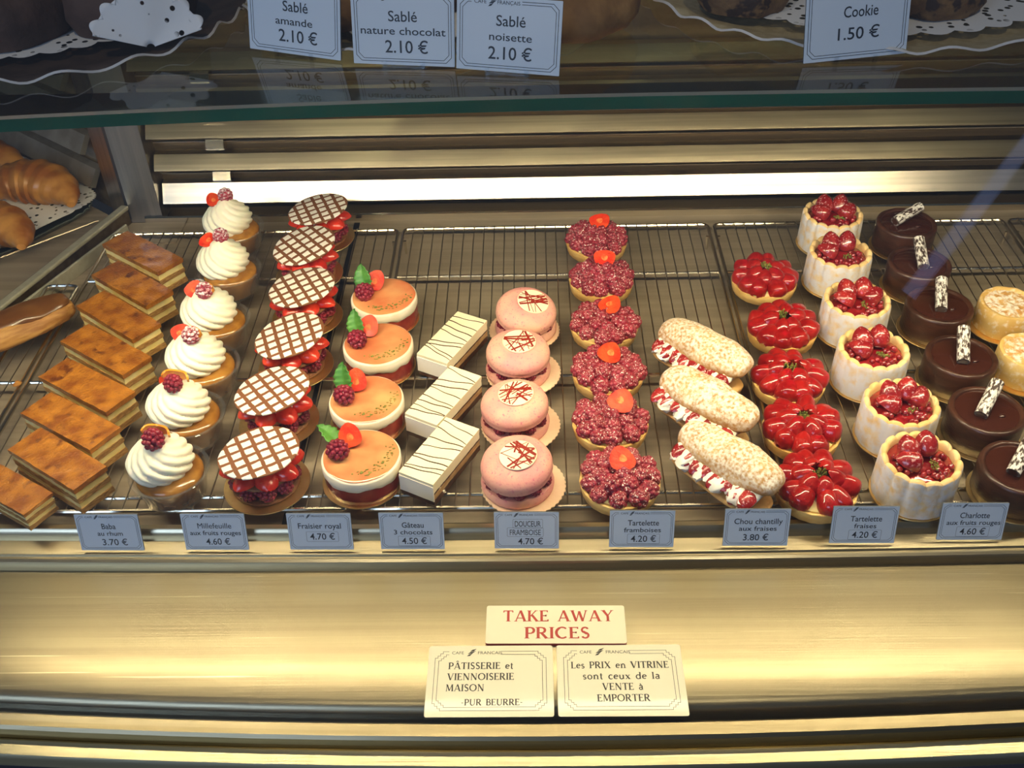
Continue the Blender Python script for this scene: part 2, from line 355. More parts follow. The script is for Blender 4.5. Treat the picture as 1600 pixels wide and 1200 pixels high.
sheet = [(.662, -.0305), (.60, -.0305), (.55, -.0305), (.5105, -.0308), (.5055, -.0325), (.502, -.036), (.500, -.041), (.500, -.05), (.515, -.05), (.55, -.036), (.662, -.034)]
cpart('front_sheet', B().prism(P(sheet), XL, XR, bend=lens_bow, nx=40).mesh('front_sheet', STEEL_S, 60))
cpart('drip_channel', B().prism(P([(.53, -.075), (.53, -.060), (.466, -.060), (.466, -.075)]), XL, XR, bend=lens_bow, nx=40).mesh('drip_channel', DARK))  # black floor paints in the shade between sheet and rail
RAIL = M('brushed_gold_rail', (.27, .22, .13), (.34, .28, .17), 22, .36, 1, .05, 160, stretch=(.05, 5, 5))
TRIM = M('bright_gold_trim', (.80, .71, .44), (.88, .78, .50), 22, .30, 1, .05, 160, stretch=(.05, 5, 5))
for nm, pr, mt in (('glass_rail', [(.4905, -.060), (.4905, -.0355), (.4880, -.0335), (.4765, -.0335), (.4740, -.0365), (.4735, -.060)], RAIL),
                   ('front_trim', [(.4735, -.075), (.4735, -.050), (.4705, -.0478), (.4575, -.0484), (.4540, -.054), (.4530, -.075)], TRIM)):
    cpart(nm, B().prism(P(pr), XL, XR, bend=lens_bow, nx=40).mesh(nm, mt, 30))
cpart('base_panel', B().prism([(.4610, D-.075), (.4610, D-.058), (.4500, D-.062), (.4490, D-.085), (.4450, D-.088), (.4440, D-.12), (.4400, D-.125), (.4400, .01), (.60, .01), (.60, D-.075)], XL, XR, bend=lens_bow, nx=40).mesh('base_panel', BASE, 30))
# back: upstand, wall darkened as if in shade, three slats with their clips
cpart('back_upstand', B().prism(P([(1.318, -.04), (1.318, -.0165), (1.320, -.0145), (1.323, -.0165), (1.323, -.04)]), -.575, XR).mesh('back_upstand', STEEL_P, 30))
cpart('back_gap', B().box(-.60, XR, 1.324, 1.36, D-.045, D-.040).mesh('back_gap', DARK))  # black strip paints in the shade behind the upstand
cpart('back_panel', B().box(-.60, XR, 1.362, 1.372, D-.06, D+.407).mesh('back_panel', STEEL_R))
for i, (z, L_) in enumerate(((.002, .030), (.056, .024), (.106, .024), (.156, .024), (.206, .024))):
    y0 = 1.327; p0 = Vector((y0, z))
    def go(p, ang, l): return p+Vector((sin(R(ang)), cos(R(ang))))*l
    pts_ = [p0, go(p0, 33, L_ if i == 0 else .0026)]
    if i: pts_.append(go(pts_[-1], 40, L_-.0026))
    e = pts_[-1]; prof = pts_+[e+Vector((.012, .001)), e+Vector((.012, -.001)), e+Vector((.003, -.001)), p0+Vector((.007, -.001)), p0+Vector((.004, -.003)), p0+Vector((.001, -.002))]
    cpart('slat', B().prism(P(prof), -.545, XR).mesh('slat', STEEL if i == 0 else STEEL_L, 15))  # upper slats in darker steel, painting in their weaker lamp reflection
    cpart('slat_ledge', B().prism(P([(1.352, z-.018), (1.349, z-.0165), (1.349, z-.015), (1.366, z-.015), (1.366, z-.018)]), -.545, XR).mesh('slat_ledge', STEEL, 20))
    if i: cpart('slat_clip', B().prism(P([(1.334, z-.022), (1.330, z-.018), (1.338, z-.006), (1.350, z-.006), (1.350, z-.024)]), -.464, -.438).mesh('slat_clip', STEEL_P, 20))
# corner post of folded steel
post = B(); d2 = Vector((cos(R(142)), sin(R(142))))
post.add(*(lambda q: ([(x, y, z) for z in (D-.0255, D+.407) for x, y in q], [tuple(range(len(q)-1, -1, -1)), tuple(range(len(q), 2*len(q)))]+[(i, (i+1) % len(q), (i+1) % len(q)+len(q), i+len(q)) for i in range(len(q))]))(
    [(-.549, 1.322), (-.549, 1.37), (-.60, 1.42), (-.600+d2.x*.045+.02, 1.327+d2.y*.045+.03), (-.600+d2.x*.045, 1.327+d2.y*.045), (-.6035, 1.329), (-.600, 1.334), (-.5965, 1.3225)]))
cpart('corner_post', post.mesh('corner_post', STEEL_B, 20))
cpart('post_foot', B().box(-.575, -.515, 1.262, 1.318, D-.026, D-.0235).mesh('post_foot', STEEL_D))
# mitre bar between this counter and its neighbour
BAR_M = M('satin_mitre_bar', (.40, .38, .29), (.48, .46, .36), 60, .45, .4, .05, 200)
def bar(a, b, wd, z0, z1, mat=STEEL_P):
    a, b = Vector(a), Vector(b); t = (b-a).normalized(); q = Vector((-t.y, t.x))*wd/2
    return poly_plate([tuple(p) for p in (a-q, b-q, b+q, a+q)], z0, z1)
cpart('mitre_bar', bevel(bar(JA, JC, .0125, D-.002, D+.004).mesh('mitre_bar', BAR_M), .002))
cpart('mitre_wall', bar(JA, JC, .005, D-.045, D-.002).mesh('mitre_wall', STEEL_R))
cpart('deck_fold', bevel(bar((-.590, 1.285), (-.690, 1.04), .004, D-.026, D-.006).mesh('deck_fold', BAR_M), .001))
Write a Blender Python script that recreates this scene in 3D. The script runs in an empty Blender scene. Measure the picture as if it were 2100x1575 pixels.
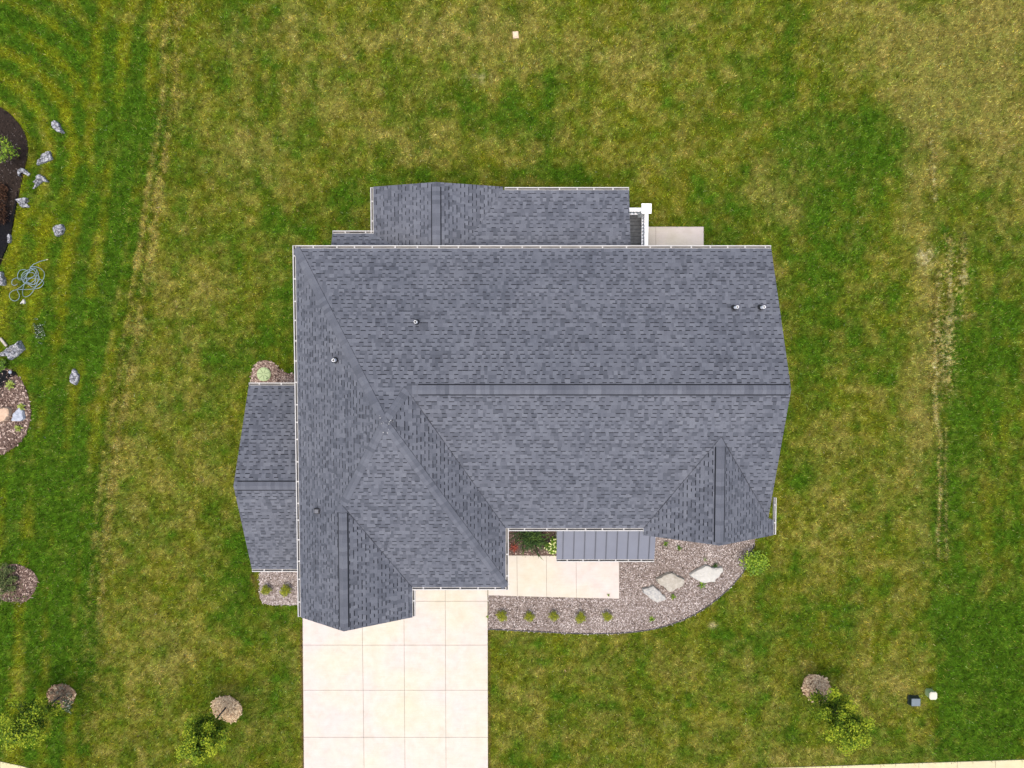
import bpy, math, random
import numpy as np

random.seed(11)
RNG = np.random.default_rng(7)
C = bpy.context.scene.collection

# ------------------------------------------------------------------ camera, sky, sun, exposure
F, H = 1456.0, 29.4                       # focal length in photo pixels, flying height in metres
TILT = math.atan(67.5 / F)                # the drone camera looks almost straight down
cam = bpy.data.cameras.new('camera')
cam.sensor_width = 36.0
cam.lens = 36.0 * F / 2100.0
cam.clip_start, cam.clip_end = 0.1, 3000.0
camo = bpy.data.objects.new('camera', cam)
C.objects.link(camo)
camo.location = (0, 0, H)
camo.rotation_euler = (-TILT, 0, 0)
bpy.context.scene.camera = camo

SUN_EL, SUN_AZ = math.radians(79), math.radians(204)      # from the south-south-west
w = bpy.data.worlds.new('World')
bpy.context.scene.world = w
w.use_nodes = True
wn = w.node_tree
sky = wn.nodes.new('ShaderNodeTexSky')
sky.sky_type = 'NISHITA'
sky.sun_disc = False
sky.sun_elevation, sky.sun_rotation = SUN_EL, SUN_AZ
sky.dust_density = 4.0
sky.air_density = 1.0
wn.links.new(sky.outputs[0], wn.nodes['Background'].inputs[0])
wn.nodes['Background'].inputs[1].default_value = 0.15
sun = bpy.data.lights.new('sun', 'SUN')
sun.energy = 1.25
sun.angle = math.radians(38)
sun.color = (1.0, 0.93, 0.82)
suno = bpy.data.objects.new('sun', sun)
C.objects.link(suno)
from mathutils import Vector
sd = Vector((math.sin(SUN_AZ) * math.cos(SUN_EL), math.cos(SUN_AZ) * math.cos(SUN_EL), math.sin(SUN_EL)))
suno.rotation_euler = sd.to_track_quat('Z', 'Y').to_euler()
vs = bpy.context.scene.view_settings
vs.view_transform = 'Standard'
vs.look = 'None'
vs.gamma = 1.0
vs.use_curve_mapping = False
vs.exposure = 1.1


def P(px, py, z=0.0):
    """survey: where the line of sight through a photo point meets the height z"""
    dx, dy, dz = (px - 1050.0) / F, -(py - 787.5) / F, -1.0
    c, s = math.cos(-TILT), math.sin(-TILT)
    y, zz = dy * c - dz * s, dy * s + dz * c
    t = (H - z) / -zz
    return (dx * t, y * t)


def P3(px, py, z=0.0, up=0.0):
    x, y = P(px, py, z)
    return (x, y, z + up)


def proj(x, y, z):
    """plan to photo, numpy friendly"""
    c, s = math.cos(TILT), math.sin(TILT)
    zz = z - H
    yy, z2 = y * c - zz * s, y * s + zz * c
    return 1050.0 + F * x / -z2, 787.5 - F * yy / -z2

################

Go through the entries and return each line where the word "else" appears.

    pts_ = [p0, go(p0, 33, L_ if i == 0 else .0026)]
    cpart('slat', B().prism(P(prof), -.545, XR).mesh('slat', STEEL if i == 0 else STEEL_L, 15))  # upper slats in darker steel, painting in their weaker lamp reflection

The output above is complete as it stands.